Counter-Terrorism: Exploiting Cell Phones in Iraq


April 26, 2006: Cell phones are turning out to be a major terrorist vulnerability. When Saddam ruled Iraq, he did not allow a cell phone system to be installed, fearing that these devices would assist his enemies. In the last few years, cell phone service has flooded Iraq, and there are now over four million users. While cell phones have been used to detonate IEDs, the terrorists have found much cheaper substitutes (door openers, remote control toys, etc) for that task. The terrorists and anti-government forces find the cell phones much more useful for communication. Especially for Iraqi terrorists, cell phones were like a new toy, and users quickly became addicted. That turned out to be a mistake. The United States has lots of equipment that can do lots of stuff (much of it classified) to extract all sorts of data from cell phone systems. The terrorists already know a lot about these capabilities. They are not stupid, and the word gets around. But the cell phones are just too useful to abandon. The more disciplined terrorist groups are more careful, and will simply not use cell phones during some operations. But many of the anti-government forces continue to rely on the convenience of the cell phones.
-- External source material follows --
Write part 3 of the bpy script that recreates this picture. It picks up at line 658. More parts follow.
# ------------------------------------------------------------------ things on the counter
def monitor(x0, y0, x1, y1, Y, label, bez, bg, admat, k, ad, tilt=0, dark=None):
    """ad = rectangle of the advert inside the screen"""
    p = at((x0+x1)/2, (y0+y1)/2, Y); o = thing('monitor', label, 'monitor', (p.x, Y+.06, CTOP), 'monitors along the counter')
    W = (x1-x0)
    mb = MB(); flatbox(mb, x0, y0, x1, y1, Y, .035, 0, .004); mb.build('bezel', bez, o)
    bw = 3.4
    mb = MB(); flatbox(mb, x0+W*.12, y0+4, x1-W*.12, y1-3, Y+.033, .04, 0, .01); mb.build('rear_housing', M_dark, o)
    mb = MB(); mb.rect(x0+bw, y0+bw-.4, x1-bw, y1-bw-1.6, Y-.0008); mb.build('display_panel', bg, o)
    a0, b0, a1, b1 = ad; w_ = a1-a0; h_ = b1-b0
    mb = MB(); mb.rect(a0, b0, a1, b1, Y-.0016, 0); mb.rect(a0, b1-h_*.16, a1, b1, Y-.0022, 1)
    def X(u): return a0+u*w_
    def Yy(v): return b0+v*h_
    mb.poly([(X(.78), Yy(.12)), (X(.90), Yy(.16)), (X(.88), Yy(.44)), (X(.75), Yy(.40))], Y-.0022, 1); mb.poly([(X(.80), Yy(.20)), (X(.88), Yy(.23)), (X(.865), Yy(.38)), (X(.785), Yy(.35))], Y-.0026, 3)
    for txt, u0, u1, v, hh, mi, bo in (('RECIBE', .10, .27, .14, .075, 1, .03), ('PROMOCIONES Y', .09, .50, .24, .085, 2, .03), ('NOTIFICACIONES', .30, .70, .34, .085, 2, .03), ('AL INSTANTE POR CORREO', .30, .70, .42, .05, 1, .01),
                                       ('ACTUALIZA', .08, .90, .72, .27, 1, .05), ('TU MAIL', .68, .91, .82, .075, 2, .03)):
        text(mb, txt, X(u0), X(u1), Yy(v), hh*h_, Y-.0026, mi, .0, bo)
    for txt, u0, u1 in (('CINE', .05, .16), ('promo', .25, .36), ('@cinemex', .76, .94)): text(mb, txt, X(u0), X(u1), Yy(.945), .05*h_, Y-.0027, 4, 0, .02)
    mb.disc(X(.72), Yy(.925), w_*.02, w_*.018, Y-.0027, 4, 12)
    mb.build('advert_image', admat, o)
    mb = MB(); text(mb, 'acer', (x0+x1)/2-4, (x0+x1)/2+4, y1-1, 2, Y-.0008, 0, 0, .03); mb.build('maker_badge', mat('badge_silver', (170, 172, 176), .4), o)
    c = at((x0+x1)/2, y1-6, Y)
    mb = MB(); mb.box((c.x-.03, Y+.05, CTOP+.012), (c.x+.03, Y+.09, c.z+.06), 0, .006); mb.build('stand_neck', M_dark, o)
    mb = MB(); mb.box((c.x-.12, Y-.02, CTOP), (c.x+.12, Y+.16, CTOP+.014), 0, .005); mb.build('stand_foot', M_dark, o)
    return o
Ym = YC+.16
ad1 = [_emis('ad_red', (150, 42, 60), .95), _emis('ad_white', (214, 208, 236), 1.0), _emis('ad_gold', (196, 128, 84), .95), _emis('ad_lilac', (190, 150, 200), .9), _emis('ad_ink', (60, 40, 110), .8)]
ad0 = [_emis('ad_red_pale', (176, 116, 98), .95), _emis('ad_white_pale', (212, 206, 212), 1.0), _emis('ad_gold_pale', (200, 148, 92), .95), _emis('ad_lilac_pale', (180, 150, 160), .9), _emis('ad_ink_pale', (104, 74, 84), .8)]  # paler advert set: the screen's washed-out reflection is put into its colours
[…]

American capabilities go beyond eavesdropping conversations, monitoring patterns of use ("traffic analysis") and tracking the locations of users. Where possible, U.S. troops (or, usually, their interpreters, who speak the local accent), will take over a number, or the phone itself (if the previous user is now a captive, or a corpse) and "play" the bad guys on the other end.

It's a new kind of war, much unlike previous games played on military radio networks. Everyone has a cell phone, and everyone can play, or get played.